1945年8月の広島と長崎への原爆投下は、日本にとって忘れられない出来事だ。

筆者が住む英国では、毎年8月15日を「対日戦勝記念日(Victory over Japan=VJ Day)」と呼び、第2次大戦の終結を祝い、亡くなった人を追悼する。

英国から見た、日本への原爆投下の衝撃やその背景を国立の帝国戦争博物館の特設ページから紹介してみたい。サイトからの引用部分は「」で記している。

原爆投下後、エノラ・ゲイの乗組員が松山市上空から撮影したキノコ雲Wikipediaより

広島、長崎の原爆とは

「1945年8月6日午前8時15分、広島は戦争で初めて使用された原子爆弾によって壊滅的な被害を受けた。爆弾は『リトルボーイ』という愛称で呼ばれ、米陸軍航空隊のB29爆撃機『エノラ・ゲイ』から投下され、市の上空約1800フィートで爆発した。爆弾はTNT火薬約12.5キロトンに相当する威力を持ち、市中心部約5平方マイルを焼き尽くし、最初の4日間で推定12万人が死亡した。爆風で即座に蒸発した人々もいれば、火傷や放射線の影響でその後に亡くなった人々もいた」。

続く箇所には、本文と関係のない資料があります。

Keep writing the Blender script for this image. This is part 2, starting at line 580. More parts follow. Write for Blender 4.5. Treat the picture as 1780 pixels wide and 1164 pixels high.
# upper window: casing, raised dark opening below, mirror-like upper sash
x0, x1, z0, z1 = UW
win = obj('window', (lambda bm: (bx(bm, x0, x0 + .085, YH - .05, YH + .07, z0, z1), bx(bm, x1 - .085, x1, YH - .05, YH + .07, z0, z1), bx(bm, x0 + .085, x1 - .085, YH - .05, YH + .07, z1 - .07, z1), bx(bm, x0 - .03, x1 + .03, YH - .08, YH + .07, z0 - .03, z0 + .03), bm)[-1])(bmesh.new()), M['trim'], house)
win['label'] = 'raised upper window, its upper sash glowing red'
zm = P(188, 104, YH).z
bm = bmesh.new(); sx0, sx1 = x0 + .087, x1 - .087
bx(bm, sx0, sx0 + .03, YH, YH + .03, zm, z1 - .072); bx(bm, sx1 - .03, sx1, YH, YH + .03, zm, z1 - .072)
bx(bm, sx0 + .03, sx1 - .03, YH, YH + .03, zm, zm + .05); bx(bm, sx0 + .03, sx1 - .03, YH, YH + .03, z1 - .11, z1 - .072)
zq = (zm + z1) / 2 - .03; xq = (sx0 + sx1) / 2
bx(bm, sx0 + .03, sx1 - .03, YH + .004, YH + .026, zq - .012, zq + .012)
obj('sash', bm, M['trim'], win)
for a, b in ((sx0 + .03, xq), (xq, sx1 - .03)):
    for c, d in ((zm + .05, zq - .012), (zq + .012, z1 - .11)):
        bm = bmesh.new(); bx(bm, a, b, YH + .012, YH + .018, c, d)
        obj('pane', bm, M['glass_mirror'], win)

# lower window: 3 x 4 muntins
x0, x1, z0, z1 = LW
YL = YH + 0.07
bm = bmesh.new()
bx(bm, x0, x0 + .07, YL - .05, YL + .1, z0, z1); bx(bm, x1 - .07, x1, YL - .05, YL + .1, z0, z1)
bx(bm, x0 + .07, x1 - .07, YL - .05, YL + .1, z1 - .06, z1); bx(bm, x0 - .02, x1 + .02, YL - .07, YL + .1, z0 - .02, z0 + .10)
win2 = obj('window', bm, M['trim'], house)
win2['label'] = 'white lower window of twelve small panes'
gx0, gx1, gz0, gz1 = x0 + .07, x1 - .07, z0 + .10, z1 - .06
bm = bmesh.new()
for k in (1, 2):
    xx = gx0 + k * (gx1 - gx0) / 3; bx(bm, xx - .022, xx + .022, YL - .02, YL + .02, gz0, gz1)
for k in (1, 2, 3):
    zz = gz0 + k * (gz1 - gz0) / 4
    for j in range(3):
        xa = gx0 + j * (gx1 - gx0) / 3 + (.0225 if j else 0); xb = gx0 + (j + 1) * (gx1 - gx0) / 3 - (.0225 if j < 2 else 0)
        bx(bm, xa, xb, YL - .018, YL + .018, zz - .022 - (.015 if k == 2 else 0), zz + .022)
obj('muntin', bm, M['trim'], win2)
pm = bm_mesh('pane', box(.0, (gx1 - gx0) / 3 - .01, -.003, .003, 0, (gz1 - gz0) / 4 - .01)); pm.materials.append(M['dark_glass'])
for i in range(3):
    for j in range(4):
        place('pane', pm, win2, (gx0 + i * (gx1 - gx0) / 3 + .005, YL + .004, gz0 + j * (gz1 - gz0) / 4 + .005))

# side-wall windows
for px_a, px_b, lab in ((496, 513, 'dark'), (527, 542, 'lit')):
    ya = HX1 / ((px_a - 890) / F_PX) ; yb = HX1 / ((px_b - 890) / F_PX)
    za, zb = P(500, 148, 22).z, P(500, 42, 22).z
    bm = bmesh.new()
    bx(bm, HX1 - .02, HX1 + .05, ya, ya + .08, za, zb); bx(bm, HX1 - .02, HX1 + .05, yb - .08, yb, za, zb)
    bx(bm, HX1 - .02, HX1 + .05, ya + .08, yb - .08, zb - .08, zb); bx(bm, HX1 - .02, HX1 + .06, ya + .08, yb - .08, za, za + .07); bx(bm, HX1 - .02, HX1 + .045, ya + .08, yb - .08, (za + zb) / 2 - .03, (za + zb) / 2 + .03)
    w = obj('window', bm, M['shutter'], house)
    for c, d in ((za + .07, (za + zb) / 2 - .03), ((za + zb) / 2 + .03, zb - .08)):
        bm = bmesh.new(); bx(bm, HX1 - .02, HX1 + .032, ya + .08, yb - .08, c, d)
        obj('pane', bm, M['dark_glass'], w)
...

「3日後の8月9日午前11時過ぎ、長崎の上空で2発目の原子爆弾『ファットマン』が爆発した。この爆弾は『リトルボーイ』よりもさらに強力だったが、地形の関係で、広島ほどの壊滅的な被害にはならなかった(本来の目標は小倉だったが、厚い雲に覆われていたため、爆弾を搭載したB29は長崎に目標を変更した)。それでも、市内の2平方マイル以上が粉砕され、約7万3千人が命を落とした」。

補足:TNT火薬約12.5キロトン相当とは?

TNT(トリニトロトルエン)は、爆薬の威力を測る基準(単位)として使われる。1キロトン(kiloton)=1000トンのTNTと同じエネルギーであり、12.5キロトン=1万2500トン分のTNTの爆発と同じ威力を持つ。

第2次大戦で使用された通常の大型爆弾は、多くても数トン分のTNT相当であったので、リトルボーイの1万2500トン分というのは、そうした爆弾数千発を一度に落としたような破壊力になる。